OUR report this week from the Mexican-American border points out that Mexicans are becoming too bourgeois to cross illegally into the United States. These days they’d rather stay in high school than risk deserts, rattlesnakes, murderous bandidos and La Migra (as the gringo migration authorities are known) just to bus tables north of the border. In fact, according to an exhaustive report in May by North American experts, known as the Regional Migration Study Group, Mexicans are much more likely to have a degree before going north than they were seven years ago, and the number of years of schooling of 15-19-year-olds is now pretty similar to that in United States. If more educated workers emigrate, it raises their earning capacity, which gives them and their families even more chance of rising up the ranks of the middle class when they and the money flow back to Mexico. In which case, even fewer will need to go to el Norte. That is real progress.
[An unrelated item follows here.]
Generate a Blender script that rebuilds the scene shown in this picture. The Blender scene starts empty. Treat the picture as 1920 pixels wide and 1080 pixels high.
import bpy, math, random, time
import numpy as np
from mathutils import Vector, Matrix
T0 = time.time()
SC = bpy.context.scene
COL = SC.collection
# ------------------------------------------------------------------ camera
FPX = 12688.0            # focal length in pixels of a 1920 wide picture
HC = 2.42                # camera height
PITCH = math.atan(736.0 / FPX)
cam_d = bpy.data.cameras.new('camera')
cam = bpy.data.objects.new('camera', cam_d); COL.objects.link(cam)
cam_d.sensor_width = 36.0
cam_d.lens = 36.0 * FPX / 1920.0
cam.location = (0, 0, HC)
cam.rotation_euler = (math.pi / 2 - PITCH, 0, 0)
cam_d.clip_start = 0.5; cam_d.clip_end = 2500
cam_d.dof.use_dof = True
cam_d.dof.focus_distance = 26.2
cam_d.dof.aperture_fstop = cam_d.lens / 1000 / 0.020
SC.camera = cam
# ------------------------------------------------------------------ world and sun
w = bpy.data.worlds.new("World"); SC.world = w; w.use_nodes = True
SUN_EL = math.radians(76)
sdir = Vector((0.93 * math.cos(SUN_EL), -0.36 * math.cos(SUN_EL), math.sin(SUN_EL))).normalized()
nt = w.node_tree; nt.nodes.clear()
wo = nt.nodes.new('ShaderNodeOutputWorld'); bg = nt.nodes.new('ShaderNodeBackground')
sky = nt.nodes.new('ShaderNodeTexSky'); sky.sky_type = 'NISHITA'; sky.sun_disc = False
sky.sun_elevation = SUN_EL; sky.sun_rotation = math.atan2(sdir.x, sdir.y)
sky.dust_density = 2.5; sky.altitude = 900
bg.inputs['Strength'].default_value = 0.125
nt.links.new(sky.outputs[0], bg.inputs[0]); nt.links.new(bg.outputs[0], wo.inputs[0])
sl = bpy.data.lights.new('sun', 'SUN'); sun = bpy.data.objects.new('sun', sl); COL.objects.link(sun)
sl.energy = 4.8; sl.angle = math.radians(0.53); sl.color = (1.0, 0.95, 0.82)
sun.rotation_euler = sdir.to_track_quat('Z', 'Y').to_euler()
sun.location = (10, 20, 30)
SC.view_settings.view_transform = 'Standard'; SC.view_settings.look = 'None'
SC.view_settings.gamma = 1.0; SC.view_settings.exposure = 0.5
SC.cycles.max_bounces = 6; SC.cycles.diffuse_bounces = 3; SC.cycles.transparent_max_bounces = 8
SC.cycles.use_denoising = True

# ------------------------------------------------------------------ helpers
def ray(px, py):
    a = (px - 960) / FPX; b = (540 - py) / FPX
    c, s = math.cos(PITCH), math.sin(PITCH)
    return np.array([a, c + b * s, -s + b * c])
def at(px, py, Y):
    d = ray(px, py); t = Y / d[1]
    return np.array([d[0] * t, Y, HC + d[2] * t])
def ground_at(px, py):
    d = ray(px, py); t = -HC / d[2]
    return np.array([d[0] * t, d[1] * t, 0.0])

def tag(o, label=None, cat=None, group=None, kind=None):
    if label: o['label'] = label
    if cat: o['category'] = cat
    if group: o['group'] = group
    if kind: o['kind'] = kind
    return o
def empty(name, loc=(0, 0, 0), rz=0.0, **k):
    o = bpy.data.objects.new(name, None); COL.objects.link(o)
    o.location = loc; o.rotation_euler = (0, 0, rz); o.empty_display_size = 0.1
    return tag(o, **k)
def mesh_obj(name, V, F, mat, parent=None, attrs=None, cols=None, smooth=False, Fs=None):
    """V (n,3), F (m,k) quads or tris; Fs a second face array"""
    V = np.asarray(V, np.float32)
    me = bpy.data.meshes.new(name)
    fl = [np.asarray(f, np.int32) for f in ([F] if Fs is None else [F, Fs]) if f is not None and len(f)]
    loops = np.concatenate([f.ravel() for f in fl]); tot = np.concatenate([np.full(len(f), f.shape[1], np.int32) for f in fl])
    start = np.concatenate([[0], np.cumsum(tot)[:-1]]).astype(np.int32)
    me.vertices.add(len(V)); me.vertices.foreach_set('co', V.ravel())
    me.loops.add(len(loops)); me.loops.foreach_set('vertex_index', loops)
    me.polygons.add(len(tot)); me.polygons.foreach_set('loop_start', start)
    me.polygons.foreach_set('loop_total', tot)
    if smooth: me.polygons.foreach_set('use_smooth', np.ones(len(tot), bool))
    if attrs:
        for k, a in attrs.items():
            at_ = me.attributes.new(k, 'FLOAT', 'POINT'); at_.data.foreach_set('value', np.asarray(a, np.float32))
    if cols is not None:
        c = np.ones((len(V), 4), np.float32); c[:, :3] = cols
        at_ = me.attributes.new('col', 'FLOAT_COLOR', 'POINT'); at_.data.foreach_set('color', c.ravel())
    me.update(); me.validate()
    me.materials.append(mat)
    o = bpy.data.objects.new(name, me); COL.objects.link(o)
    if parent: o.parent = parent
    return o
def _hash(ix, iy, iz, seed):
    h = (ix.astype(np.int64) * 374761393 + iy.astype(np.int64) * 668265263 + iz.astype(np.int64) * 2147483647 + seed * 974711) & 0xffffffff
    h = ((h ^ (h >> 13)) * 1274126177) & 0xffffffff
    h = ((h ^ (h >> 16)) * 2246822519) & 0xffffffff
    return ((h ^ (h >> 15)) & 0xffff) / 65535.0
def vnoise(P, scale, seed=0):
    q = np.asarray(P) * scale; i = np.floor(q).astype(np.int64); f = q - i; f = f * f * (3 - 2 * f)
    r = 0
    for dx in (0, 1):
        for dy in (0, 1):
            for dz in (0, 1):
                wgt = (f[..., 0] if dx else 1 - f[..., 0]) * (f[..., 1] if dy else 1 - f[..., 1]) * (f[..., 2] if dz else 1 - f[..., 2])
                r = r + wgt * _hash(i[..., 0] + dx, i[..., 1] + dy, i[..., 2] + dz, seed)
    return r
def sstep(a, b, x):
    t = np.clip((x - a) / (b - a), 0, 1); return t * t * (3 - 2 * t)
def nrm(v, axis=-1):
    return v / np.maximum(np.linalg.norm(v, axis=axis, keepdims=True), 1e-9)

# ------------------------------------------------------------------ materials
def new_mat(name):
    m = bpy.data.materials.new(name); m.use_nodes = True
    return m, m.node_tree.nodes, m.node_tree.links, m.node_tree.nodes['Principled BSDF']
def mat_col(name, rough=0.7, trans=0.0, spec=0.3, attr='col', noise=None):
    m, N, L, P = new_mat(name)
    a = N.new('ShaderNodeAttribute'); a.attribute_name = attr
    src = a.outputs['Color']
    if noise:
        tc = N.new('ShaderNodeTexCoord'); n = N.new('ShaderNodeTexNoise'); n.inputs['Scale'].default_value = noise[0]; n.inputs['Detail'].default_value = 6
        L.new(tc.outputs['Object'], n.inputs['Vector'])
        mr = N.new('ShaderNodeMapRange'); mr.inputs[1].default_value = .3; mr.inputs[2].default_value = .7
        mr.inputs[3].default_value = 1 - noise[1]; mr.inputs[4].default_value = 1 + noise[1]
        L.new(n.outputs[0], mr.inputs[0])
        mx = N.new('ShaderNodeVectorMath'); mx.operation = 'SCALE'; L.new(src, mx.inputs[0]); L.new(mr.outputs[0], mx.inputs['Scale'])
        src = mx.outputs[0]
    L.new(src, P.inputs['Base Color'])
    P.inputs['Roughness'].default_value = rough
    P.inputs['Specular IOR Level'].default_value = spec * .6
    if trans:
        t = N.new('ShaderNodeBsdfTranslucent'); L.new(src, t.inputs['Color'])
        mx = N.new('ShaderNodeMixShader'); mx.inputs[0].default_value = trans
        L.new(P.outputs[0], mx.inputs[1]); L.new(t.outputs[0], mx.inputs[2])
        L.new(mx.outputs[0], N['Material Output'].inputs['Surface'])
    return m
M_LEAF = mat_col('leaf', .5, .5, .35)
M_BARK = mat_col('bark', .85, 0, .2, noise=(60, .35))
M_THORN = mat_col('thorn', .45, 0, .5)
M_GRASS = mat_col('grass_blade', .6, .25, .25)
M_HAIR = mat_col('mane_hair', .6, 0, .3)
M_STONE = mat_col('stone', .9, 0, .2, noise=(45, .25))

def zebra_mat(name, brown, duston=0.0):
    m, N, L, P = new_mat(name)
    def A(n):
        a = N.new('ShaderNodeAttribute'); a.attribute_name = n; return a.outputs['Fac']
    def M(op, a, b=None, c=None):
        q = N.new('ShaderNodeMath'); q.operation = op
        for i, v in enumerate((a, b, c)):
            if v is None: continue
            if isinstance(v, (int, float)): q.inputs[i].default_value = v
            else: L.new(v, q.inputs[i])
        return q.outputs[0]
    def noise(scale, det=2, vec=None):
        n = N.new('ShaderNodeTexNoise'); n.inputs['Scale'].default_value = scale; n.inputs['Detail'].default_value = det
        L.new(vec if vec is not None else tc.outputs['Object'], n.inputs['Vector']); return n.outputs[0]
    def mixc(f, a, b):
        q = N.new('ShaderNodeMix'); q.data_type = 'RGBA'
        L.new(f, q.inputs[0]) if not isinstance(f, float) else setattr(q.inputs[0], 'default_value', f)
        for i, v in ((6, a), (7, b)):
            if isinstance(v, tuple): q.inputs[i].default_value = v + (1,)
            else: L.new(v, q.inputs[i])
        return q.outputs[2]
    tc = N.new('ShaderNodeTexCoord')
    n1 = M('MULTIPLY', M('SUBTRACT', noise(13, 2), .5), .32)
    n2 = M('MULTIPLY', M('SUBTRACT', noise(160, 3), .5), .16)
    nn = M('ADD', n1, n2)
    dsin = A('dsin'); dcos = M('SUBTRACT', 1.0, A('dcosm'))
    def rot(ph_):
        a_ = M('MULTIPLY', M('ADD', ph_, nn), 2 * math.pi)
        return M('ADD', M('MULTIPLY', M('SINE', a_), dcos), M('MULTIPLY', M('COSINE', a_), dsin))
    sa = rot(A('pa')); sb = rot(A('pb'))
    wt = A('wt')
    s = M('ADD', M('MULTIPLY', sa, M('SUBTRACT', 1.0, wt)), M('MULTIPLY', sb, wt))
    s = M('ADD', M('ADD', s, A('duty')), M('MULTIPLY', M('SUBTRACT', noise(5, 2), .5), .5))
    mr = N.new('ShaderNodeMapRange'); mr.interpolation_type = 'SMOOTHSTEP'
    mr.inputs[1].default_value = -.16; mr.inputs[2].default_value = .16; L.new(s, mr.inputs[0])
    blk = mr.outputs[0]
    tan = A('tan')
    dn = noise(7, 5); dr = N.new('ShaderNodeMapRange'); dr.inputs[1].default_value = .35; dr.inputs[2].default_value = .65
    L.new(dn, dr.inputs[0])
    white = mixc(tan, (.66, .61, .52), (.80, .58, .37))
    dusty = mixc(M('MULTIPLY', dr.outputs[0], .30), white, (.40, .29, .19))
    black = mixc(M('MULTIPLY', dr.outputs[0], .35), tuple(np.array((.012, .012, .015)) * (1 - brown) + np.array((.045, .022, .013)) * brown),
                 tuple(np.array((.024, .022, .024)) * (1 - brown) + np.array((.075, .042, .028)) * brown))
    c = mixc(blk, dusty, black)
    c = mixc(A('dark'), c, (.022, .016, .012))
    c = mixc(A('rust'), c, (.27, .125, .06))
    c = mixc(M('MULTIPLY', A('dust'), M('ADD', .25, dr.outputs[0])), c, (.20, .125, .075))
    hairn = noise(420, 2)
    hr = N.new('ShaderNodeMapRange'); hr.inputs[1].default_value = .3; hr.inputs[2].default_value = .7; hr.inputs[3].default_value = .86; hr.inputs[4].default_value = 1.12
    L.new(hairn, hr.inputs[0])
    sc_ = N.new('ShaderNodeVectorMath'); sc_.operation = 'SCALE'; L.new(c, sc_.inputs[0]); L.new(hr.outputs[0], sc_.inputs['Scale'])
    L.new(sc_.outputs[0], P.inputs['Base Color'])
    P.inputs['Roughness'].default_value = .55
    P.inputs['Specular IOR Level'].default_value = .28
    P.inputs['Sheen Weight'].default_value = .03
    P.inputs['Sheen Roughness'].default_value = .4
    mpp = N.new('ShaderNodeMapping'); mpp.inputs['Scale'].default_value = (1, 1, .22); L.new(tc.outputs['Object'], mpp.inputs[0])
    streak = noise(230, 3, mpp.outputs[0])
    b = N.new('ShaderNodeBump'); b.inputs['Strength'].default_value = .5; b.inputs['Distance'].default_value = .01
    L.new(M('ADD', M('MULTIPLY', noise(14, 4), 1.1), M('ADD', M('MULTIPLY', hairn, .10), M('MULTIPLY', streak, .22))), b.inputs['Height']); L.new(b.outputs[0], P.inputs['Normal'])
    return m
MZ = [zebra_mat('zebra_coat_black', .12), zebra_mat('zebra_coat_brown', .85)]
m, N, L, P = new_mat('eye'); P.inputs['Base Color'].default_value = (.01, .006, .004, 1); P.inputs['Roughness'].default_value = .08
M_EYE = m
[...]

In Mexico, however, many are reluctant to admit that the country has become a middle-class nation. This is partly because so much of Mexico’s historical narrative is about poverty; half a century ago, 80% of Mexicans were poor. It is also because, for armchair socialists, the ways of defining the middle class includes access to things that are often considered abhorrently American, such as those sold through chains like Walmart. To them, it is almost as if those who cannot afford such trappings of middle-class life are somehow more authentically Mexican.
Like it or not, more and more reports are delving into the size and composition of the Mexican middle class. The latest is Mexico’s statistics institute, INEGI, which has recently produced what it says is its first provisional report (Spanish only) on the size of the middle class. Its analysis suggests that the middle class is not quite as large as some had thought. It encompasses 39.2% of the population (others have argued that at least half the population is middle class). The figure represents a four percentage-point increase from 2000 to 2010, which does not sound very much, though it may have been depressed by the impact of the 2008-09 global financial crisis. Only 1.7% of the population is considered upper class, while 59.1% are in the lower classes. That doesn’t necessarily mean they live in poverty, but they are more likely to sink into poverty when adversity strikes. Poverty still stalks the countryside. In cities, at least half the population is now middle class.